Culture is not static and traditions often have to be constantly reinvented in order to retain their sense of meaning and purpose. The same goes with practices such as Jallikattu that have lost its wider appeal, except among the rural folk, who receive an incentive for raising the bulls when the animal is in demand during the festive season.

A meaningful dialogue between cattle-rearers and animal-rights activists can ensue only when both sides listen to what the other party has to say without outrightly rejecting one another. Only through dialogue can measures to organise the bull-taming events without causing harm to the animal be devised. An outright ban risks putting the bulls out of demand as animals for sport, and farmers may simply end up selling them for slaughter.

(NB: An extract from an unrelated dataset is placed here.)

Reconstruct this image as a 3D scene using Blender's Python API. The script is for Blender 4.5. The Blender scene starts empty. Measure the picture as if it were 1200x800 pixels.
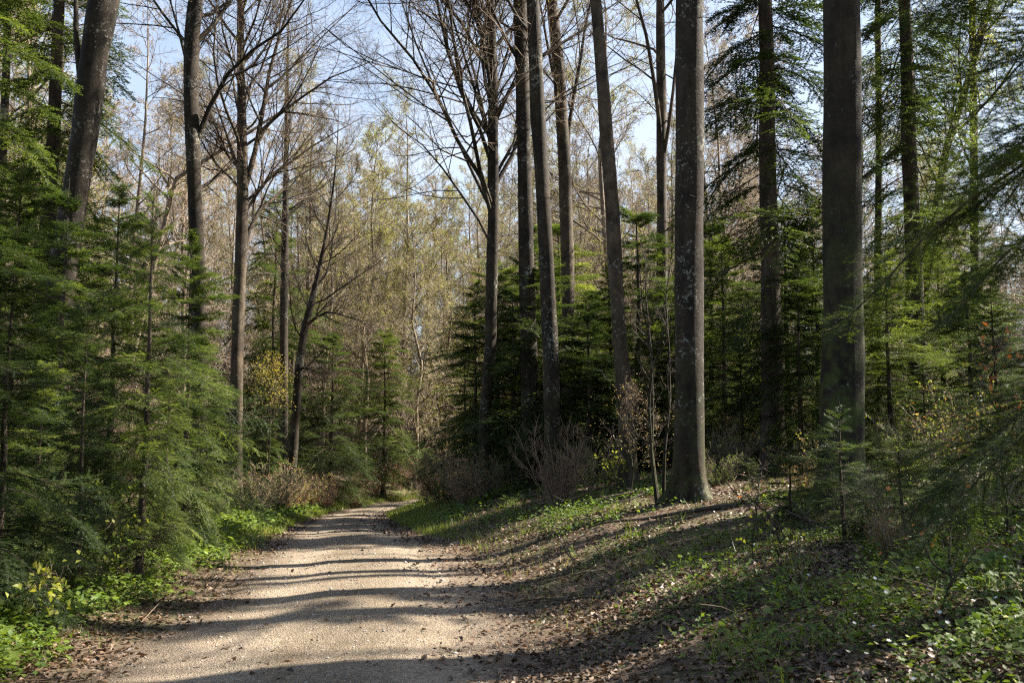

As Sivasenapati suggests, just like how the Courts have set up a Lodha Committee to arbitrate on the BCCI matter, the courts could set up a committee wherein farmer’s groups, cattle-rearers and animal-rights groups could sit together to come up with a way to conduct the sport that is devoid of cruelty. This would help preserve the rural tradition dating back to ages, while ensuring that bulls do not suffer any injury during the sport.